Kleine Mündungen halten Plastikpartikel zurück

Komplexe Simulationen zeigen ein unterschiedliches Transportverhalten von schwimmenden Partikeln in kleinen und großen Flüssen.

Jan Oliver Löfken

Das Bild zeigt einen stark gewundenen Fluss, der ins Meer mündet. An Land ist ein Wald mit herbstlichen Bäumen.

Ultima_Gaina/iStock

Über Bäche, Flüsse und Ströme gelangen Teilchen und Partikel auf der Wasseroberfläche letztendlich immer ins Meer. Dieser Transport spielt sowohl für organische Materie und Ökosysteme als auch für Verunreinigungen – beispielsweise durch Plastik oder Öl – eine wichtige Rolle. Forschende fanden nun jedoch signifikante Unterschiede zwischen Flüssen mit kleinen und größeren Mündungsgebieten. Wie sie in der Fachzeitschrift „Proceedings of the National Academy of Sciences" berichten, hängt das Verhalten der schwimmenden Teilchen von der Wassermenge des Flusses ab.

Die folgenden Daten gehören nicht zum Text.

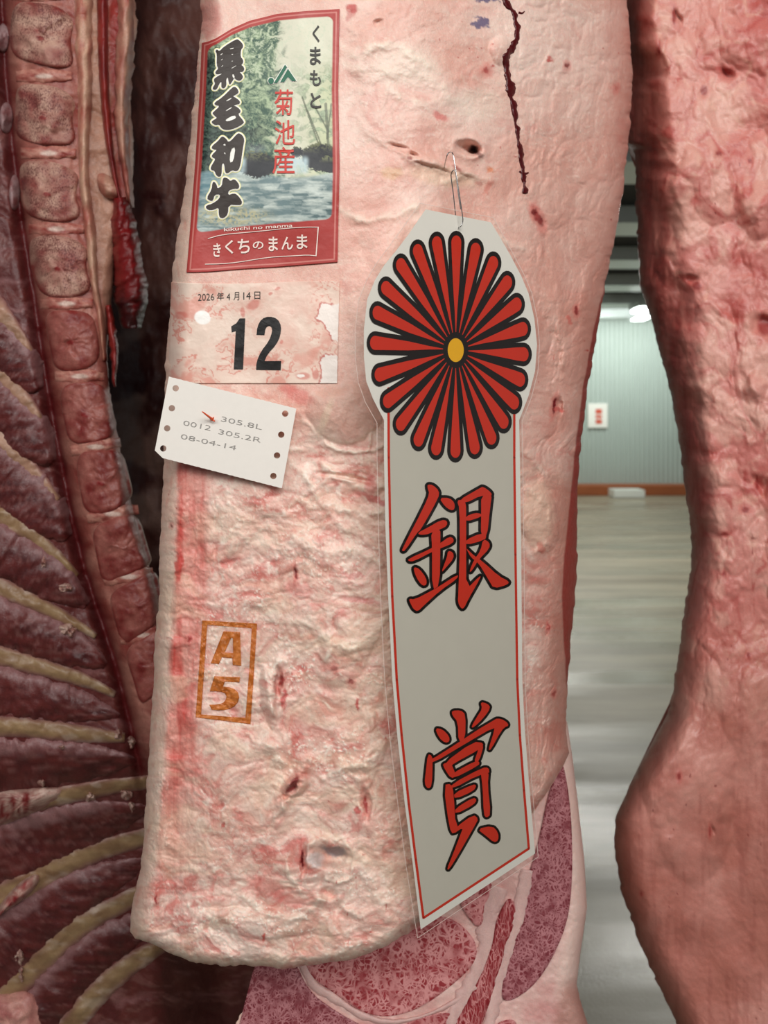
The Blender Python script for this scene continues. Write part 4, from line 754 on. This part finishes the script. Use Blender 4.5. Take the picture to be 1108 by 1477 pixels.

Viele Prozesse bestimmen die Strömungsdynamik in Flussmündungen, denn dort trifft das Süßwasser eines Flusses auf das Salzwasser des Meeres. Diese Mischung wird auch Brackwasser genannt. Aufgrund der Gezeiten strömt das Wasser bei Ebbe gen Meer und bei Flut viele Kilometer ins Landesinnere. Doch dieses Wechselspiel wird von vielen weiteren Faktoren beeinflusst, wie dem Verlauf der Flüsse, deren Tiefe und Breite oder auch dem lokalen Gezeitenhub. Schwimmende Partikel – egal ob Blätter oder Plastikteile – werden dadurch mehr oder weniger schnell ins Meer transportiert.

Tong Bo von der Woods Hole Oceanographic Institution in den USA und sein Team verglichen dieses Strömungsverhalten nun in einer kleinen und einer großen Flussmündung mithilfe von Computersimulationen. Dazu wählten sie den relativ kleinen North River, der in New England in den USA in den Atlantik mündet, sowie den großen Mündungstrichter des Delaware südlich von Atlantic City. In ihren Computermodellen berücksichtigten die Forschenden zahlreiche Parameter – wie Topographie, Gezeiten, Salzgehalt und Strömungsgeschwindigkeit–, um das Verhalten von treibenden Partikeln an der Wasseroberfläche zu analysieren. Dabei zeigte sich ein grundlegender Unterschied zwischen den beiden Mündungen.

Strömende Wassermengen verursachen unterschiedliches Verhalten

In der nur 50 bis 200 Meter breiten Mündung des North Rivers bildete sich bei Flut eine stabile Strömung landeinwärts aus. An der Strömungsfront wurden dadurch auch treibende Partikel landeinwärts transportiert. Bei Ebbe wechselte die Strömungsrichtung. Treibende Partikel bildeten dann keine klare Front mehr, sondern verteilten sich bis an die Flussufer. So konzentrierten sich die im Wechsel der Gezeiten mittreibenden Partikel im Mündungsgebiet.

Dieses Verhalten zeigte sich in der größeren Mündung des Delaware dagegen nicht. Hier wurden durch die größeren Wassermengen die mittreibenden Partikel effizienter in den Atlantik transportiert. Eine Konzentration im Mündungsgebiet ließ sich in den Simulationen nicht beobachten. Einen Grund für das unterschiedliche Verhalten sehen die Forschenden in den strömenden Wassermengen: Je mehr Wasser ein Fluss führt, desto effizienter werden Partikel ins Meer transportiert und nicht im Mündungsgebiet zurückgehalten.

Auf der Basis dieser Simulationen könnten nun Feldmessungen durchgeführt werden, um das theoretische Modell zu überprüfen. Sollte es bestätigt werden, ließe sich der Materialtransport je nach Flussmündung exakter bestimmen oder gar vorhersagen. Mit diesen Daten könnten beispielsweise Säuberungsmaßnahmen an die Größe eines Flusses angepasst und so gezielter durchgeführt werden.